House Judiciary Committee Chairman Bob Goodlatte (R-Va.) has introduced the “Regulatory Accountability Act of 2017,” which combines a series of regulatory reform initiatives reported out of the House Judiciary Committee and passed by the House of Representatives during the 114th Congress. The bill, H.R. 5, is aimed at eliminating “overly-burdensome red tape and regulations in order to lift unnecessary burdens on hardworking Americans and to promote jobs, innovation, and economic growth,” according to its sponsor. Goodlatte undoubtedly sees an easier route to passage in the now Republican-controlled Congress and Republican President-elect Donald Trump.

Old proposals incorporated. The measure incorporates six separate reform bills that have already passed the House with bipartisan support in previous Congresses, Goodlatte said in a press release. Collectively, its provisions would:

  • Require agencies to choose the lowest-cost rulemaking alternative that meets statutory objectives and require greater opportunity for public input and vetting of critical information—especially for major and billion-dollar rules. (Title I—Regulatory Accountability Act)

  • Repeal the Chevron and Auer doctrines to end judicial deference to agencies’ statutory and regulatory interpretations. (Title II—Separation of Powers Restoration Act)

  • Require agencies to account for the direct, indirect, and cumulative impacts of new regulations on small businesses—and find flexible ways to reduce them. (Title III—Small Business Regulatory Flexibility Improvements Act)

  • Prohibit new billion-dollar rules from taking effect until courts can resolve timely-filed litigation challenging their promulgation. (Title IV—REVIEW Act)

  • Force agencies to publish online, timely information about regulations in development and their expected nature, costs, and timing. (Title V—ALERT Act)

  • Publish plain-language, online summaries of new proposed rules, so the public can understand what agencies actually propose to do. (Title VI—Providing Accountability Through Transparency Act)

REVIEW Act sharply criticized. Although the measures cited above may have enjoyed some bipartisan support, it was far from overwhelming. The REVIEW Act, for example, drew sharp criticism because of the legal uncertainty that would result from delaying regulations until litigation challenging their promulgation is resolved.

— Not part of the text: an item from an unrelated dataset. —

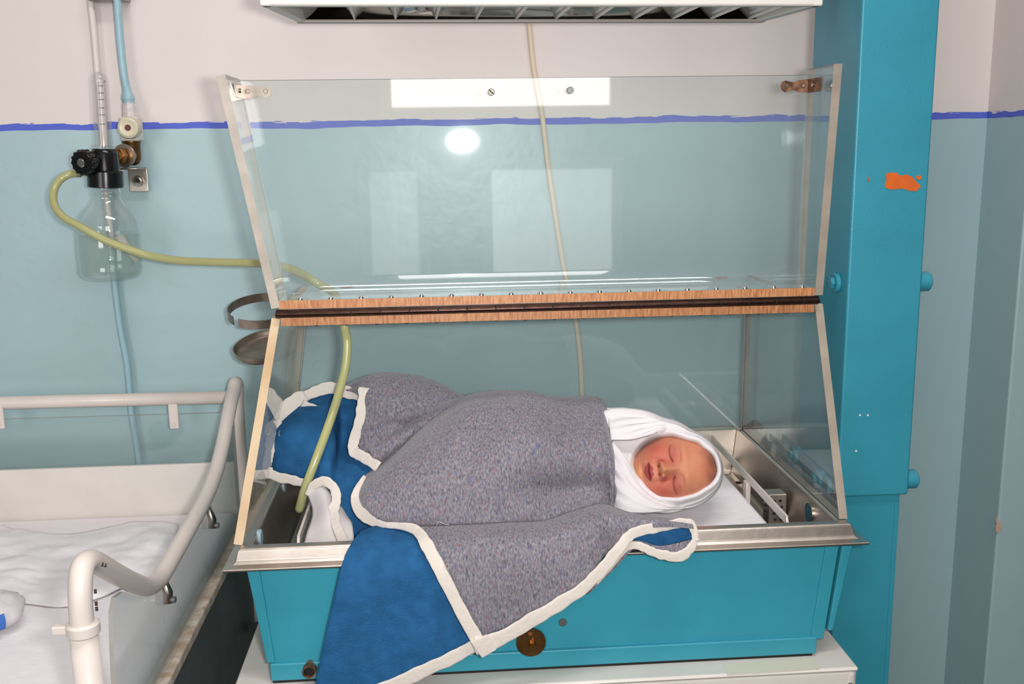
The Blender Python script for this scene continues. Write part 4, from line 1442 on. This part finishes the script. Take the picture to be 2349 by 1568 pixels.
NR, NS = 190, 200
vs, fs, cols = [], [], []
for i in range(NR + 1):
    f = i / NR
    th = math.pi * (0.72 * f + 0.28 * f * f * f)          # finer rings on the face
    for j in range(NS):
        ph = 2 * math.pi * j / NS
        e = 0.92
        cs, sn = math.cos(ph), math.sin(ph)
        s = SA * math.sin(th) * cs
        u = SB * math.sin(th) * sn
        w = SCc * math.copysign(abs(math.cos(th)) ** 0.86, math.cos(th))
        if u < 0:                                          # jaw narrower than the brow
            s *= 1 - 0.10 * (u / SB) ** 2 * 1.6
        if w < 0:
            w *= 1.12
        fr = sstep(0.0, 0.35, w / SCc)
        w2 = w + (face_relief(s, u) * fr if fr > 0 else 0)
        cols.append(skin_colour(s, u, w))
        vs.append(HC + fS * s + fU * u + fF * w2)
for i in range(NR):
    for j in range(NS):
        k = (j + 1) % NS
        fs.append((i * NS + j, (i + 1) * NS + j, (i + 1) * NS + k, i * NS + k))
nhead = len(vs)
# neck, trunk and legs, swaddled and out of sight, in one run of rings from under the chin to the feet
nb_ = 24
base = HC - fU * 0.040 - fF * 0.012
cent = [base, base - fU * .02 + (0, .004, -.010), np.array([0.075, 0.165, 0.953]), np.array([0.03, 0.19, 0.960]), np.array([-0.04, 0.20, 0.962]), np.array([-0.11, 0.20, 0.955]), np.array([-0.16, 0.20, 0.945]), np.array([-0.19, 0.20, 0.94])]
rad = [(.022, .022), (.024, .024), (.045, .040), (.060, .048), (.060, .050), (.050, .045), (.036, .034), (.012, .012)]
cc = catmull(cent, 5)
rr = catmull(rad, 5)
for c, (ry, rz) in zip(cc, rr):
    for j in range(nb_):
        a = 2 * math.pi * j / nb_
        vs.append(np.array(c) + np.array([0, ry * math.cos(a), rz * math.sin(a)]))
        cols.append(SKIN)
for i in range(len(cc) - 1):
    for j in range(nb_):
        k = (j + 1) % nb_
        fs.append((nhead + i * nb_ + j, nhead + i * nb_ + k, nhead + (i + 1) * nb_ + k, nhead + (i + 1) * nb_ + j))
m, nt, b = newmat('baby_skin')
at = N(nt, 'ShaderNodeAttribute')
at.attribute_name = 'skin_tone'
tcn = N(nt, 'ShaderNodeTexCoord')
nzz = N(nt, 'ShaderNodeTexNoise')
nzz.inputs['Scale'].default_value = 120
nzz.inputs['Detail'].default_value = 4
nt.links.new(tcn.outputs['Object'], nzz.inputs['Vector'])
hs = N(nt, 'ShaderNodeMix', data_type='RGBA', blend_type='MULTIPLY')
rp = N(nt, 'ShaderNodeValToRGB')
rp.color_ramp.elements[0].color = (0.86, 0.80, 0.80, 1)
rp.color_ramp.elements[1].color = (1, 1, 1, 1)
nt.links.new(nzz.outputs['Fac'], rp.inputs[0])
hs.inputs[0].default_value = 0.8
nt.links.new(at.outputs['Color'], hs.inputs[6])
nt.links.new(rp.outputs[0], hs.inputs[7])
nt.links.new(hs.outputs[2], b.inputs['Base Color'])
b.inputs['Roughness'].default_value = 0.55
b.inputs['Specular IOR Level'].default_value = 0.3
b.inputs['Subsurface Weight'].default_value = 0.3
b.inputs['Subsurface Radius'].default_value = (0.006, 0.0025, 0.0015)
b.inputs['Subsurface Scale'].default_value = 0.6
bpn = N(nt, 'ShaderNodeBump')
bpn.inputs['Strength'].default_value = 0.15
bpn.inputs['Distance'].default_value = 0.0006
n3 = N(nt, 'ShaderNodeTexNoise')
n3.inputs['Scale'].default_value = 900
nt.links.new(tcn.outputs['Object'], n3.inputs['Vector'])
nt.links.new(n3.outputs['Fac'], bpn.inputs['Height'])
nt.links.new(bpn.outputs['Normal'], b.inputs['Normal'])
M_skin = m
BABY = mesh('person', vs, fs, M_skin, smooth=True, label='sleeping newborn baby lying on its side swaddled in white, only the face showing', cat='person')
recalc(BABY)
ca = BABY.data.color_attributes.new('skin_tone', 'FLOAT_COLOR', 'POINT')
buf = np.ones((len(vs), 4), np.float32)
buf[:, :3] = np.array(cols)
ca.data.foreach_set('color', buf.ravel())
# fine dark hair along the hairline
vs, fs = [], []
rng = random.Random(3)
for k in range(1500):
    ph = math.radians(90) + rng.uniform(-1.25, 1.25)
    th = rng.uniform(0.95, 1.5)
    s, u = SA * math.sin(th) * math.cos(ph), SB * math.sin(th) * math.sin(ph)
    if u < 0.028 + 0.010 * rng.random() and abs(s) < 0.035:
        continue
    w = SCc * math.cos(th) ** 0.86
    p0 = HC + fS * s + fU * u + fF * w
    nrm = fS * s / SA ** 2 + fU * u / SB ** 2 + fF * w / SCc ** 2
    nrm /= np.linalg.norm(nrm)
    dr = fU * (0.7 + .3 * rng.random()) + fS * rng.uniform(-.6, .6) - fF * .5
    dr -= nrm * (dr @ nrm)
    dr /= np.linalg.norm(dr)
    sd = np.cross(nrm, dr) * 0.00010
    L_ = rng.uniform(.003, .007)
    p1 = p0 + dr * L_ * .5 + nrm * .0006
    p2 = p0 + dr * L_ + nrm * .0005
    n0 = len(vs)
    vs += [p0 - sd, p0 + sd, p1 + sd * .8, p1 - sd * .8, p2]
    fs += [(n0, n0 + 1, n0 + 2, n0 + 3), (n0 + 3, n0 + 2, n0 + 4)]
mesh('hair', vs, fs, simple('baby_hair', srgb(72, 46, 34), 0.6), BABY, kind='stuff')

# ------------------------------------------------------------------ swaddle: hood and wraps as a loft round the face opening
FC = np.array([1552.0, 1074.0])
OP = [(1640, 1052), (1645, 1080), (1637, 1100), (1612, 1120), (1575, 1134), (1535, 1138), (1503, 1130), (1478, 1106), (1462, 1085), (1451, 1066), (1456, 1040), (1470, 1018), (1498, 1005), (1530, 1001), (1570, 1009), (1615, 1028)]
OW = [(1652, 1045), (1660, 1085), (1652, 1118), (1622, 1150), (1570, 1168), (1500, 1174), (1430, 1175), (1376, 1160), (1366, 1110), (1364, 1060), (1366, 1000), (1374, 938), (1440, 935), (1520, 957), (1585, 984), (1630, 1012)]


def polar(pts, nang):
    pts = np.array(pts, float) - FC
    an = np.arctan2(pts[:, 1], pts[:, 0])
    rd = np.linalg.norm(pts, axis=1)
    o_ = np.argsort(an)
    an, rd = an[o_], rd[o_]
    an3 = np.concatenate([an - 2 * math.pi, an, an + 2 * math.pi])
    rd3 = np.concatenate([rd] * 3)
    A = np.linspace(-math.pi, math.pi, nang, endpoint=False)
    # smooth through the points
    fine = np.interp(A, an3, rd3)
    k = np.array([1, 2, 3, 2, 1.0]); k /= k.sum()
    ext = np.concatenate([fine[-2:], fine, fine[:2]])
    return A, np.convolve(ext, k, 'valid')


NA = 120
AN, r_op = polar(OP, NA)
_, r_ow = polar(OW, NA)


def head_hit(px, py):
    k = ray(px, py)
    k = k / np.linalg.norm(k)
    o_ = CAM - HC
    M3 = np.stack([fS / SA, fU / SB, fF / SCc])
    a_, b_ = M3 @ k, M3 @ o_
    A_, B_, C_ = a_ @ a_, 2 * a_ @ b_, b_ @ b_ - 1
    D_ = B_ * B_ - 4 * A_ * C_
    t_ = (-B_ - math.sqrt(max(D_, 0))) / (2 * A_)
    return (CAM + k * t_)[1]


def yw(ang):
    x, y = math.cos(ang), math.sin(ang)
    base = 0.122 + 0.02 * max(0, -y) - 0.045 * max(0, y)
    if x < 0:
        base += 0.03 * x * x * (1 if y < 0.3 else 0.2)
    return base


rings = []
yo = []
for a, r in zip(AN, r_op):
    p_ = FC + r * 0.96 * np.array([math.cos(a), math.sin(a)])
    yo.append(head_hit(*p_))
yo = np.array(yo)
k = np.ones(9) / 9
yo = np.convolve(np.concatenate([yo[-4:], yo, yo[:4]]), k, 'valid')


def ring(rf, yf):
    out = []
    for i, a in enumerate(AN):
        r = rf(i)
        out.append(PY(FC[0] + r * math.cos(a), FC[1] + r * math.sin(a), yf(i)))
    return out


wv = [mnoise.noise(Vector((math.cos(a) * 3, math.sin(a) * 3, 4))) for a in AN]
rings.append(ring(lambda i: r_op[i] * 0.93, lambda i: yo[i] + 0.010))
rings.append(ring(lambda i: r_op[i] * 0.985 + 2 * wv[i], lambda i: yo[i] + 0.001))
rings.append(ring(lambda i: r_op[i] + 3 + 3 * wv[i], lambda i: yo[i] - 0.0045))
rings.append(ring(lambda i: r_op[i] + 9 + 3 * wv[i], lambda i: yo[i] - 0.006))
rings.append(ring(lambda i: r_op[i] + 14 + 3 * wv[i] if r_ow[i] - r_op[i] > 20 else r_op[i] + .7 * (r_ow[i] - r_op[i]), lambda i: yo[i] - 0.003))
for f in (0.12, 0.25, 0.4, 0.55, 0.7, 0.84, 0.94, 1.0):
    def rf(i, f=f):
        r0 = r_op[i] + 15 if r_ow[i] - r_op[i] > 21 else r_op[i] + .72 * (r_ow[i] - r_op[i])
        return r0 + (r_ow[i] - r0) * f

    def yf(i, f=f):
        y0 = yo[i] - 0.001
        return y0 + (yw(AN[i]) - y0) * (1 - math.sqrt(max(0, 1 - f * f)))
    rings.append(ring(rf, yf))
rings.append(ring(lambda i: r_ow[i] * 0.97, lambda i: yw(AN[i]) + 0.03))
rings.append(ring(lambda i: r_ow[i] * 0.80, lambda i: yw(AN[i]) + 0.06))
rings.append(ring(lambda i: r_ow[i] * 0.4, lambda i: 0.19))
G = np.array(rings)
# fold lines: ridges following the wrap
for i in range(5, 13):
    for j in range(NA):
        a = AN[j]
        f = (i - 5) / 7
        y_ = math.sin(a)
        d = 0.0030 * math.sin(f * 17 + 2.6 * math.cos(a) + 1.0) * (0.3 + 0.7 * abs(y_)) * math.sin(math.pi * min(1, f * 1.05))
        G[i, j] += np.array([0, -0.9, 0.3]) * d
vs = G.reshape(-1, 3)
nrg = len(rings)
fs = [(i * NA + j, i * NA + (j + 1) % NA, (i + 1) * NA + (j + 1) % NA, (i + 1) * NA + j) for i in range(nrg - 1) for j in range(NA)]
SW = mesh('swaddle_cloth', vs, fs, M_sheet, BABY, smooth=True)
recalc(SW)
sd_ = SW.modifiers.new('sub', 'SUBSURF')
sd_.levels = sd_.render_levels = 1
# overlapping wraps
def wrap(name, top, bot, ytop, ybot, seed):
    rows = []
    for f in np.linspace(0, 1, 5):
        r_ = []
        for i in range(len(top)):
            t_, b_ = np.array(top[i], float), np.array(bot[i], float)
            c = t_ + (b_ - t_) * f
            yy = ytop[i] + (ybot[i] - ytop[i]) * f
            r_.append(PY(c[0], c[1], yy - 0.004 * math.sin(math.pi * f)))
        rows.append(r_)
    def fold(v, u):
        w = math.sin(math.pi * min(1, max(0, v)))
        x = v * 4.2 + 0.9 * math.sin(u * 2.2 + seed) + 0.8 * u
        return 0.0017 * w * math.sin(x * 2 * math.pi) * (0.6 + 0.4 * math.sin(u * 5 + seed))
    return patch(name, rows, M_sheet, SW, nu=12, nv=12, thick=0.003, amp=0.0016, scale=45, seed=seed, fn=fold)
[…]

At a November 2015 hearing on the REVIEW Act, Georgetown University Law Center Professor William W. Buzbee called the proposed legislation a “bad idea.” Expressing strong opposition, he it said it “could have a devastating effect on the law, while also causing massive economic and health harms and creating legal uncertainty. ... [R]ather than courts reviewing stay motions and later the merits of a regulation under a body of law long developed by the Supreme Court, the mere fact of a challenge would result in a stay ‘pending judicial review.’”

Buzbee pointed out that “virtually all high stakes rules will be challenged by someone, so virtually all such rules under a law such as this proposal would receive new statutorily granted stays.” He continued, “Since such rules often now generate millions of comments and are issued with lengthy technical documents, Federal Register preambles, and additional legal memoranda, briefing of such challenges itself takes many months, sometimes years.”

The law professor also noted that since “rules of broad impact typically are addressing a huge risk to a population or the environment,” the "virtually guaranteed stay would mean that the regulated harms might go unchecked for years, potentially resulting in illnesses and deaths or environmental destruction on a huge scale.”

Among other things, the REVIEW Act “could be seen as an indirect legislative effort to defeat regulations or render laws a partial nullity when more direct and democratically accountable legislative action would fail,” Buzbee suggested. “Under the guise of giving courts a chance to review challenges, laws would be nullified for years even where the courts and Congress have clearly required an agency to undertake the regulatory action and even in settings where the regulation might be rock solid,” he said.

Impact on the economy. Goodlatte, however, focused his comments on the economy when he unveiled the Regulatory Accountability Act of 2017. “If we want to see better and faster growth within our economy, reforming our regulatory system must be at the center of our nation’s focus,” he said. “The runaway regulatory state is creating hidden costs on hardworking Americans and small business owners alike. As these costs grow and continue to burden our economy, we are losing jobs and wages to thousands of regulations.

“The Regulatory Accountability Act is a major step to reverse the negative effects regulations are having on our economy. The bill promotes making the regulatory process more transparent for the American people; increases the power of the people’s elected representatives and the courts to stop overreaching new rulemaking; and lets the public have the full say they deserve in the rulemaking process.”

“The barriers regulations have built halt economic growth but those burdens can be lifted, and Congress has the opportunity to make our economy work for hardworking Americans again.”